Until you get into the heads of key players in recruitment, you will never know how to downplay what you don't have and sell what you do.  If you're lacking educational qualifications or experience, then you should get at least the minimum needed to get your career going.  The details of your education and experience should get you in the door.  These are important details to substantiate any offer of employment.  But your ability to sell yourself in the interview and be genuinely likable is your primary qualification.  People hire people.  Be personable.


When the job market is unforgiving and human resource departments have hundreds of applicants for every new hire, you need to think like a professional instead of a job seeker.  

Make connections with friends and family about mutual interests that may benefit your careers.  Join local networking groups to make personal connections in a professional atmosphere.  Develop relationships with key decision makers who influence recruiters and managers in organizations for which you have an interest.  Stay professionally social and remember it's not just who you know, but who those you know, know.  That's the power of professional networking.

Avoid sounding desperate, bitter or sullen about your current position.  Instead, explain the valuable experience you have gained in your current position and have an interest in career advancement for your current employer or another that may offer you a new platform for your professional development.  Think like a professional and you'll be hired like one. 


Join (Get involved in the right professional networking groups)

  • Chambers of Commerce, Lead's Groups, BNI's, Toastmasters International, Local Industry Boards and Groups
  • Don't over-invest on membership fees and ask if you can attend some functions of any as a guest before you pay a membership fee 
  • Consider creating your own networking group with other business associates in the interest of peer support, marketing co-operative, networking and introductions to key business leaders

Attend (Be seen, heard and liked.  Remain top-of-mind of those for whom you want a connection and perhaps opportunity.  Be available to help others and allow others to help you.)

  • Luncheons
  • Meetings
  • Training seminars
  • Any function with local businesspeople
  • Volunteer opportunities

Contact (Make connections, meet for coffee or lunch, ask to understand more about what they do and how you both could help each other) 

  • Friends and family
  • Current business contacts
  • Local business owners
  • Business leaders and individuals you met at other events
  • Individuals for which you are a client or customer

Repeat (Know when things are right.  When they aren't, make them right, then keep them that way.)

Sometimes networking gets old.  Your career starts to take off or you achieved your new employment objective.  But don't stop.  Remain active in your local networking groups.  Don't overdo it.  When times are slow, put more time into networking, when times are good, stay top-of-mind by attending only primary events.

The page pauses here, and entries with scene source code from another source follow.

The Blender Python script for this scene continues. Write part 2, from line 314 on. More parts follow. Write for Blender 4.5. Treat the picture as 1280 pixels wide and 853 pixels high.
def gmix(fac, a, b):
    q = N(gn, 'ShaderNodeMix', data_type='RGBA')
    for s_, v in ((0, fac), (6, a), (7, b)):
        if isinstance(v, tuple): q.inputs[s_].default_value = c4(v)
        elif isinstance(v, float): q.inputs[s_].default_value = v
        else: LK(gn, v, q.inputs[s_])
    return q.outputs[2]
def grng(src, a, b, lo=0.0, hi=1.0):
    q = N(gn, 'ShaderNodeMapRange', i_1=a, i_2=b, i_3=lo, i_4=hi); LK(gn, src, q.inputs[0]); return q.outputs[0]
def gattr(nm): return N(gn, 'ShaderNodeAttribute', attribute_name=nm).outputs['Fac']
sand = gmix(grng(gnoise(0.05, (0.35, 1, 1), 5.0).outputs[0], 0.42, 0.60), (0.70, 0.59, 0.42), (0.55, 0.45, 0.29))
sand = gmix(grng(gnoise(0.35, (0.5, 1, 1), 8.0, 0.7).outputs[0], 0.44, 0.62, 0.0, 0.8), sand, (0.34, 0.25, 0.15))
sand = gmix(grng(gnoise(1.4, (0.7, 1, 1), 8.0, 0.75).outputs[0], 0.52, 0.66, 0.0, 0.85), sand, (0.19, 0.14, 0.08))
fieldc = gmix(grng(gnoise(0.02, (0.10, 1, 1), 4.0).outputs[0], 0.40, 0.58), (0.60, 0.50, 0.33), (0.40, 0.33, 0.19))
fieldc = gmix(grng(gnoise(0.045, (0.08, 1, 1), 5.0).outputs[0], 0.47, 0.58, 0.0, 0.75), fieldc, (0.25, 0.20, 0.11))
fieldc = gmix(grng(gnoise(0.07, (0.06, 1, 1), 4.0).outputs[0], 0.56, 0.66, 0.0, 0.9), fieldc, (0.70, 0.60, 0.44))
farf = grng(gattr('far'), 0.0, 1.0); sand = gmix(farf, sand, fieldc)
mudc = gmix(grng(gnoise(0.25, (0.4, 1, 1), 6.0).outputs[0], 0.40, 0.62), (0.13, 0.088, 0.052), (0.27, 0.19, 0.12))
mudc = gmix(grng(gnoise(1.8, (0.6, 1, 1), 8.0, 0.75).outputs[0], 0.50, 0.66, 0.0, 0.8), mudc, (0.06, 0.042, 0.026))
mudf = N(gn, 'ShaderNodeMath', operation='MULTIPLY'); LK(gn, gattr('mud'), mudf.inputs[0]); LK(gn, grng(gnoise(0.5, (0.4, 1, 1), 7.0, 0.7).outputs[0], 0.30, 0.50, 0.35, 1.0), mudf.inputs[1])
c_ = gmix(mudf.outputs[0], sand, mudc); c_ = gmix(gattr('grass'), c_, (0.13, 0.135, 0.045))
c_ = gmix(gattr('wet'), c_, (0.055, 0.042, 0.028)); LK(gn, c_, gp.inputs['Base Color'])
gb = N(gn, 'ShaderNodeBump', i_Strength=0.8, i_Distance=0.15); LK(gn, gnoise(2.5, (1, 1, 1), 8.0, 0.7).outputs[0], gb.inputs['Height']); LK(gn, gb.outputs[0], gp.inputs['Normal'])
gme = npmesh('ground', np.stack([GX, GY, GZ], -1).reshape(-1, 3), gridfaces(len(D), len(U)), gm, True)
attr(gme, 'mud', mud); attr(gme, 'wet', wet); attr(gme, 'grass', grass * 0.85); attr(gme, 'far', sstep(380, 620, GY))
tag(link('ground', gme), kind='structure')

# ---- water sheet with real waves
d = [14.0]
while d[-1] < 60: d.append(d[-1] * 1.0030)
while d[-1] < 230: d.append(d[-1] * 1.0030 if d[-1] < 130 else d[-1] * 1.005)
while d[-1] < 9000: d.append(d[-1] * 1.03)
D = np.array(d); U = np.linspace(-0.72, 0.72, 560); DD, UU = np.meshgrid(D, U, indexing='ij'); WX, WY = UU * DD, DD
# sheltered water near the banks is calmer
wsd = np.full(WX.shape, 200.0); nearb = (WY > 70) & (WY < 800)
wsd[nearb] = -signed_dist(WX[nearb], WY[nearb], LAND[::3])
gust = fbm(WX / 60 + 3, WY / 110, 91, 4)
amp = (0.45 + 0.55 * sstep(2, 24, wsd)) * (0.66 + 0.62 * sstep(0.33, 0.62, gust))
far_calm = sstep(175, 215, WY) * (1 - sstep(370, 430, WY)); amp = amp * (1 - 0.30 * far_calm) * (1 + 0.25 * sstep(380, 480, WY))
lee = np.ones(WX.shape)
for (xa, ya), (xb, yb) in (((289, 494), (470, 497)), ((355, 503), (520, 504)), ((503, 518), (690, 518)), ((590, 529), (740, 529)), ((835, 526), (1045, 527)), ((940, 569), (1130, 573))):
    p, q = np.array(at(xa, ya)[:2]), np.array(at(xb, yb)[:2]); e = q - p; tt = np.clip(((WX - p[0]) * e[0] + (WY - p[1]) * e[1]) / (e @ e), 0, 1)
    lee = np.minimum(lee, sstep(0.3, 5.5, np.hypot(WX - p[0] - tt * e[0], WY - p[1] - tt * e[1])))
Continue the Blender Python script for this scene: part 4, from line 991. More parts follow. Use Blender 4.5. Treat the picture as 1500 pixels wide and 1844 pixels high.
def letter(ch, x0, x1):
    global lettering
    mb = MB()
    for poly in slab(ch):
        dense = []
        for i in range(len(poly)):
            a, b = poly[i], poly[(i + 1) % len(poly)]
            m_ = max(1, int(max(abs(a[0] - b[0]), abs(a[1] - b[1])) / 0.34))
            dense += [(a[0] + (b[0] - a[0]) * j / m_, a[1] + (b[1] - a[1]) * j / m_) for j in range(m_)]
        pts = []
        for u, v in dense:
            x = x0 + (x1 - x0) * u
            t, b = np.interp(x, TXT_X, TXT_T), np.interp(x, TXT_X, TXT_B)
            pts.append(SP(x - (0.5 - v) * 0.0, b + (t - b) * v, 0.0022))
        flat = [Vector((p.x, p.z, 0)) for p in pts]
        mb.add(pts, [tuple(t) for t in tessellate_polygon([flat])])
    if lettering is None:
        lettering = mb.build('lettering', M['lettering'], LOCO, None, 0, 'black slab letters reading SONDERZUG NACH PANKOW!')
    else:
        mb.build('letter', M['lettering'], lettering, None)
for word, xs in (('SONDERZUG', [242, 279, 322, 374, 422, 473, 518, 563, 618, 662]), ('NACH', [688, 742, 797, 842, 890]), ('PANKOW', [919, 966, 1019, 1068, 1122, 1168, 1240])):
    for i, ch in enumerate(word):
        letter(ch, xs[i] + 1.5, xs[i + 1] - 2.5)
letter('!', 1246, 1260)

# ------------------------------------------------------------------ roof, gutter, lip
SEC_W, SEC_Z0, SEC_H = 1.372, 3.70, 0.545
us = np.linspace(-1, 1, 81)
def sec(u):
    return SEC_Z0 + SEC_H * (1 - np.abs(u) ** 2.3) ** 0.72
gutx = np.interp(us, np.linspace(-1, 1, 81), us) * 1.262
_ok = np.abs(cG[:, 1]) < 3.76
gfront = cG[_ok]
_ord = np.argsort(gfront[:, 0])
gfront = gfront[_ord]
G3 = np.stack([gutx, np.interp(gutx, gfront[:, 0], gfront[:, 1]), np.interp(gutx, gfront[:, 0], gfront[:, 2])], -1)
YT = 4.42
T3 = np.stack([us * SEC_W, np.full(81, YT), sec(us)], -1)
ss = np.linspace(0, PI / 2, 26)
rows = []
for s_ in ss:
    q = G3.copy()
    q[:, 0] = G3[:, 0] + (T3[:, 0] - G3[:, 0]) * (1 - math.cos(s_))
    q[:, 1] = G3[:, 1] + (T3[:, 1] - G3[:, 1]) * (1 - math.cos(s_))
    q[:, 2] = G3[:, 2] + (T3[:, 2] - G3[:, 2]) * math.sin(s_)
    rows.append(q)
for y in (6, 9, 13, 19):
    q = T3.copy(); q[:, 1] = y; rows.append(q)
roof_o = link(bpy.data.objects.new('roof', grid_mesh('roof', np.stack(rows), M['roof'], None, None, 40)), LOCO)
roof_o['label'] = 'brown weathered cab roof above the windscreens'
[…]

If networking begins to negatively affect those personal and professional goals, take a step back, evaluate and rework your networking schedule so that it remains a beneficial part of your career.


Individual Goals

  1. You like your life. 
  2. You like your social circle and schedule. 
  3. You and your family are happy. 
  4. You see your future unfolding as you dreamed.
  5. Your income is right.
  6. When or if this changes, reevaluate.
  7. Review your individual development goals. 
  8. Make it right, then maintain. 

Professional Goals

  1. You have achieved your goals set for different stages of your career. 
  2. You have the opportunity to learn and earn achievements. 
  3. You feel respected and your compensation package or business revenue reflects that. 
  4. You understand what your current sacrifices or setbacks will be worth in your definitive long-term goals. 
  5. You enjoy and accept attainable challenges that keep you motivated, and success minded. 
  6. Your goals for both your career and personal life do not interfere with one another.

If this is not your current professional evaluation, review your professional development goals above in the Discovery section.  Make it right, then maintain.